## Begin MATERIAL FOR THE TASK

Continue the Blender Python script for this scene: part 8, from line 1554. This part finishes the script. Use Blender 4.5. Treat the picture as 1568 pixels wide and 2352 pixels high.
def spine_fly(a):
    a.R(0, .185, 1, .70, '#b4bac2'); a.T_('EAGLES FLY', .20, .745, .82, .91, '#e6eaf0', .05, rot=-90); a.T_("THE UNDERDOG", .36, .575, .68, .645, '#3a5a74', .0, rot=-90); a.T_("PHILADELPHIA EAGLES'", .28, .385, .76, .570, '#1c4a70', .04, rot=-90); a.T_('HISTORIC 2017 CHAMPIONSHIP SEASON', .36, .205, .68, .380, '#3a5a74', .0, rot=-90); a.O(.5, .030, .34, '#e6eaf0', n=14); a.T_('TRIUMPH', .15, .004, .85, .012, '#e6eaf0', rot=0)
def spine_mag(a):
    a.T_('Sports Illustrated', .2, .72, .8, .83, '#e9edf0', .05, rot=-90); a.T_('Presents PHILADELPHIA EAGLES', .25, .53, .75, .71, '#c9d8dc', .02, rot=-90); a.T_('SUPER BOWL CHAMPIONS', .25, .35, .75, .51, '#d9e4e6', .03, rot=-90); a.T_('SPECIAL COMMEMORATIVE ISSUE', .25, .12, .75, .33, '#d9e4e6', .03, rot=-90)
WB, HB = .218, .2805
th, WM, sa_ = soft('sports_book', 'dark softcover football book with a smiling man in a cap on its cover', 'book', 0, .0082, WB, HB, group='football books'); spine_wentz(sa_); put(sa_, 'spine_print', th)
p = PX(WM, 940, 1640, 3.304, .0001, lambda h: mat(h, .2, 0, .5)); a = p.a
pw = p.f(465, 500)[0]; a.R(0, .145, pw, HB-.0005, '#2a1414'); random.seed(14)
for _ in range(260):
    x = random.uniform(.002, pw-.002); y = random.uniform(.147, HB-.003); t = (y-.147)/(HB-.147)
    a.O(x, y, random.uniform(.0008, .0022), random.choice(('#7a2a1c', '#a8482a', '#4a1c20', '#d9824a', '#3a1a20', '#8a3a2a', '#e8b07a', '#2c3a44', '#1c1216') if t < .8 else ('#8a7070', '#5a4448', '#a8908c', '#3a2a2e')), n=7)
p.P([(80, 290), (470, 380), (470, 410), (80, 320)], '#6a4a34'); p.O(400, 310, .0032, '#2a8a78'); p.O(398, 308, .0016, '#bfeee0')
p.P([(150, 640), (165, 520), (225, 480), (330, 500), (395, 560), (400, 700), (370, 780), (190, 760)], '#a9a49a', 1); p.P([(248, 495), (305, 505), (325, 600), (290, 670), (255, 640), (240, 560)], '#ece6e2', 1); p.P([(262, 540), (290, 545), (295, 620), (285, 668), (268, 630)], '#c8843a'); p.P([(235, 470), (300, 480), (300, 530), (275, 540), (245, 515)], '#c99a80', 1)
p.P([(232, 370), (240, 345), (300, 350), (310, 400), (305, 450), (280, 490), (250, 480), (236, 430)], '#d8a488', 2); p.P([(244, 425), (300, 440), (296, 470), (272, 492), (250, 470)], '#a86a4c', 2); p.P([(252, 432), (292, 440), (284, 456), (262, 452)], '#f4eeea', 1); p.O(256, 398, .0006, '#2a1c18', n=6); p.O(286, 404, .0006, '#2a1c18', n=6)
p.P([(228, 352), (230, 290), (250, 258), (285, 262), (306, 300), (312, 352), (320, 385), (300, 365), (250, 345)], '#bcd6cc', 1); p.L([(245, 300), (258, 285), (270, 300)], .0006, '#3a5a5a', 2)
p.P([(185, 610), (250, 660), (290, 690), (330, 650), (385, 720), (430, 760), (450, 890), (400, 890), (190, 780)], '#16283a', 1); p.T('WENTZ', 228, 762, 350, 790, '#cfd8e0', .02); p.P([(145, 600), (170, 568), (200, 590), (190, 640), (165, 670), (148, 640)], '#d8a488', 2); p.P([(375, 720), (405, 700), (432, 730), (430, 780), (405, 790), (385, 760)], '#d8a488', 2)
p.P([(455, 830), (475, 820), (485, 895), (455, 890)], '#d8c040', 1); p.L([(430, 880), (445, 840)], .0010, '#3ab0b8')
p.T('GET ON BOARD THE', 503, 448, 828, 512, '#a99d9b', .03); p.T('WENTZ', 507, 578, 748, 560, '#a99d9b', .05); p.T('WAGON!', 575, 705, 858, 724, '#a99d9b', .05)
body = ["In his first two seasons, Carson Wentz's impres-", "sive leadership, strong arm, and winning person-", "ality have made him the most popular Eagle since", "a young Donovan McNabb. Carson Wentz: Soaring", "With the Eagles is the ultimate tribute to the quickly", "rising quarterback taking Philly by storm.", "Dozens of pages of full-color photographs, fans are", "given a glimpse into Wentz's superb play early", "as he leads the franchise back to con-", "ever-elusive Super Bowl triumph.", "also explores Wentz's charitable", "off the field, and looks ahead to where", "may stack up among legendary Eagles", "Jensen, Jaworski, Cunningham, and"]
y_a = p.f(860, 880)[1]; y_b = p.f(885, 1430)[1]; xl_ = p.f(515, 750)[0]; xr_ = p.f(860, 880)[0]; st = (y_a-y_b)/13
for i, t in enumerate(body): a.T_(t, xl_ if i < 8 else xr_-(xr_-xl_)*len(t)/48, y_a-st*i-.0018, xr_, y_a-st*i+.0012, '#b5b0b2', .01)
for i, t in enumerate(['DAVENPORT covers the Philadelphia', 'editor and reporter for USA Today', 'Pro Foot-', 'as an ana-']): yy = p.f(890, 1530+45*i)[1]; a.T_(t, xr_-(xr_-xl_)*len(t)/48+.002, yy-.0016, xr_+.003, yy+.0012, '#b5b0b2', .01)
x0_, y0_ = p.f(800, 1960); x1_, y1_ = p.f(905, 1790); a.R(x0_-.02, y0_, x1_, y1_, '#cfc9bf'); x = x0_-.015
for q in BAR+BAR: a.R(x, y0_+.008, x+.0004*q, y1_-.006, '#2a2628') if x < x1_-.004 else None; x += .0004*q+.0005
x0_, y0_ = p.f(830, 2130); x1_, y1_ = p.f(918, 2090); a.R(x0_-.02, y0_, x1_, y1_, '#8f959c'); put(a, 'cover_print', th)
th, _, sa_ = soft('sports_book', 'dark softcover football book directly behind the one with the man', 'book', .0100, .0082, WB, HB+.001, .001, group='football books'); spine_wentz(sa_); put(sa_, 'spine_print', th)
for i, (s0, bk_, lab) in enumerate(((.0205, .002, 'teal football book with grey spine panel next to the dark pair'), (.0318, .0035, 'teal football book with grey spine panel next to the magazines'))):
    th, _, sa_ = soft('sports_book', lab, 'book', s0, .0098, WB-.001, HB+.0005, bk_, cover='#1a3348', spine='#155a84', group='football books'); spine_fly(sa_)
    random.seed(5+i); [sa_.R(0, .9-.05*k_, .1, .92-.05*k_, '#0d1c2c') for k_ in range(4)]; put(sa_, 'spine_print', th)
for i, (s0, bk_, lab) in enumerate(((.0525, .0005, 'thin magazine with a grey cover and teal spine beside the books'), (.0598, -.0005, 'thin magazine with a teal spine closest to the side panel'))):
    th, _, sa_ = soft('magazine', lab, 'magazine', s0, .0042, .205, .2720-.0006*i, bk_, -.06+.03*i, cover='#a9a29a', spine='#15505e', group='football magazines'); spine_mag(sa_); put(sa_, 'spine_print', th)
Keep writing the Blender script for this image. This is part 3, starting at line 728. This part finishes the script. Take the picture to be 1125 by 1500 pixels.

## End MATERIAL FOR THE TASK

EXERCISE. Please reproduce every line of the material word for word.

CORRECT RESULT.
Continue the Blender Python script for this scene: part 8, from line 1554. This part finishes the script. Use Blender 4.5. Treat the picture as 1568 pixels wide and 2352 pixels high.
def spine_fly(a):
    a.R(0, .185, 1, .70, '#b4bac2'); a.T_('EAGLES FLY', .20, .745, .82, .91, '#e6eaf0', .05, rot=-90); a.T_("THE UNDERDOG", .36, .575, .68, .645, '#3a5a74', .0, rot=-90); a.T_("PHILADELPHIA EAGLES'", .28, .385, .76, .570, '#1c4a70', .04, rot=-90); a.T_('HISTORIC 2017 CHAMPIONSHIP SEASON', .36, .205, .68, .380, '#3a5a74', .0, rot=-90); a.O(.5, .030, .34, '#e6eaf0', n=14); a.T_('TRIUMPH', .15, .004, .85, .012, '#e6eaf0', rot=0)
def spine_mag(a):
    a.T_('Sports Illustrated', .2, .72, .8, .83, '#e9edf0', .05, rot=-90); a.T_('Presents PHILADELPHIA EAGLES', .25, .53, .75, .71, '#c9d8dc', .02, rot=-90); a.T_('SUPER BOWL CHAMPIONS', .25, .35, .75, .51, '#d9e4e6', .03, rot=-90); a.T_('SPECIAL COMMEMORATIVE ISSUE', .25, .12, .75, .33, '#d9e4e6', .03, rot=-90)
WB, HB = .218, .2805
th, WM, sa_ = soft('sports_book', 'dark softcover football book with a smiling man in a cap on its cover', 'book', 0, .0082, WB, HB, group='football books'); spine_wentz(sa_); put(sa_, 'spine_print', th)
p = PX(WM, 940, 1640, 3.304, .0001, lambda h: mat(h, .2, 0, .5)); a = p.a
pw = p.f(465, 500)[0]; a.R(0, .145, pw, HB-.0005, '#2a1414'); random.seed(14)
for _ in range(260):
    x = random.uniform(.002, pw-.002); y = random.uniform(.147, HB-.003); t = (y-.147)/(HB-.147)
    a.O(x, y, random.uniform(.0008, .0022), random.choice(('#7a2a1c', '#a8482a', '#4a1c20', '#d9824a', '#3a1a20', '#8a3a2a', '#e8b07a', '#2c3a44', '#1c1216') if t < .8 else ('#8a7070', '#5a4448', '#a8908c', '#3a2a2e')), n=7)
p.P([(80, 290), (470, 380), (470, 410), (80, 320)], '#6a4a34'); p.O(400, 310, .0032, '#2a8a78'); p.O(398, 308, .0016, '#bfeee0')
p.P([(150, 640), (165, 520), (225, 480), (330, 500), (395, 560), (400, 700), (370, 780), (190, 760)], '#a9a49a', 1); p.P([(248, 495), (305, 505), (325, 600), (290, 670), (255, 640), (240, 560)], '#ece6e2', 1); p.P([(262, 540), (290, 545), (295, 620), (285, 668), (268, 630)], '#c8843a'); p.P([(235, 470), (300, 480), (300, 530), (275, 540), (245, 515)], '#c99a80', 1)
p.P([(232, 370), (240, 345), (300, 350), (310, 400), (305, 450), (280, 490), (250, 480), (236, 430)], '#d8a488', 2); p.P([(244, 425), (300, 440), (296, 470), (272, 492), (250, 470)], '#a86a4c', 2); p.P([(252, 432), (292, 440), (284, 456), (262, 452)], '#f4eeea', 1); p.O(256, 398, .0006, '#2a1c18', n=6); p.O(286, 404, .0006, '#2a1c18', n=6)
p.P([(228, 352), (230, 290), (250, 258), (285, 262), (306, 300), (312, 352), (320, 385), (300, 365), (250, 345)], '#bcd6cc', 1); p.L([(245, 300), (258, 285), (270, 300)], .0006, '#3a5a5a', 2)
p.P([(185, 610), (250, 660), (290, 690), (330, 650), (385, 720), (430, 760), (450, 890), (400, 890), (190, 780)], '#16283a', 1); p.T('WENTZ', 228, 762, 350, 790, '#cfd8e0', .02); p.P([(145, 600), (170, 568), (200, 590), (190, 640), (165, 670), (148, 640)], '#d8a488', 2); p.P([(375, 720), (405, 700), (432, 730), (430, 780), (405, 790), (385, 760)], '#d8a488', 2)
p.P([(455, 830), (475, 820), (485, 895), (455, 890)], '#d8c040', 1); p.L([(430, 880), (445, 840)], .0010, '#3ab0b8')
p.T('GET ON BOARD THE', 503, 448, 828, 512, '#a99d9b', .03); p.T('WENTZ', 507, 578, 748, 560, '#a99d9b', .05); p.T('WAGON!', 575, 705, 858, 724, '#a99d9b', .05)
body = ["In his first two seasons, Carson Wentz's impres-", "sive leadership, strong arm, and winning person-", "ality have made him the most popular Eagle since", "a young Donovan McNabb. Carson Wentz: Soaring", "With the Eagles is the ultimate tribute to the quickly", "rising quarterback taking Philly by storm.", "Dozens of pages of full-color photographs, fans are", "given a glimpse into Wentz's superb play early", "as he leads the franchise back to con-", "ever-elusive Super Bowl triumph.", "also explores Wentz's charitable", "off the field, and looks ahead to where", "may stack up among legendary Eagles", "Jensen, Jaworski, Cunningham, and"]
y_a = p.f(860, 880)[1]; y_b = p.f(885, 1430)[1]; xl_ = p.f(515, 750)[0]; xr_ = p.f(860, 880)[0]; st = (y_a-y_b)/13
for i, t in enumerate(body): a.T_(t, xl_ if i < 8 else xr_-(xr_-xl_)*len(t)/48, y_a-st*i-.0018, xr_, y_a-st*i+.0012, '#b5b0b2', .01)
for i, t in enumerate(['DAVENPORT covers the Philadelphia', 'editor and reporter for USA Today', 'Pro Foot-', 'as an ana-']): yy = p.f(890, 1530+45*i)[1]; a.T_(t, xr_-(xr_-xl_)*len(t)/48+.002, yy-.0016, xr_+.003, yy+.0012, '#b5b0b2', .01)
x0_, y0_ = p.f(800, 1960); x1_, y1_ = p.f(905, 1790); a.R(x0_-.02, y0_, x1_, y1_, '#cfc9bf'); x = x0_-.015
for q in BAR+BAR: a.R(x, y0_+.008, x+.0004*q, y1_-.006, '#2a2628') if x < x1_-.004 else None; x += .0004*q+.0005
x0_, y0_ = p.f(830, 2130); x1_, y1_ = p.f(918, 2090); a.R(x0_-.02, y0_, x1_, y1_, '#8f959c'); put(a, 'cover_print', th)
th, _, sa_ = soft('sports_book', 'dark softcover football book directly behind the one with the man', 'book', .0100, .0082, WB, HB+.001, .001, group='football books'); spine_wentz(sa_); put(sa_, 'spine_print', th)
for i, (s0, bk_, lab) in enumerate(((.0205, .002, 'teal football book with grey spine panel next to the dark pair'), (.0318, .0035, 'teal football book with grey spine panel next to the magazines'))):
    th, _, sa_ = soft('sports_book', lab, 'book', s0, .0098, WB-.001, HB+.0005, bk_, cover='#1a3348', spine='#155a84', group='football books'); spine_fly(sa_)
    random.seed(5+i); [sa_.R(0, .9-.05*k_, .1, .92-.05*k_, '#0d1c2c') for k_ in range(4)]; put(sa_, 'spine_print', th)
for i, (s0, bk_, lab) in enumerate(((.0525, .0005, 'thin magazine with a grey cover and teal spine beside the books'), (.0598, -.0005, 'thin magazine with a teal spine closest to the side panel'))):
    th, _, sa_ = soft('magazine', lab, 'magazine', s0, .0042, .205, .2720-.0006*i, bk_, -.06+.03*i, cover='#a9a29a', spine='#15505e', group='football magazines'); spine_mag(sa_); put(sa_, 'spine_print', th)
Keep writing the Blender script for this image. This is part 3, starting at line 728. This part finishes the script. Take the picture to be 1125 by 1500 pixels.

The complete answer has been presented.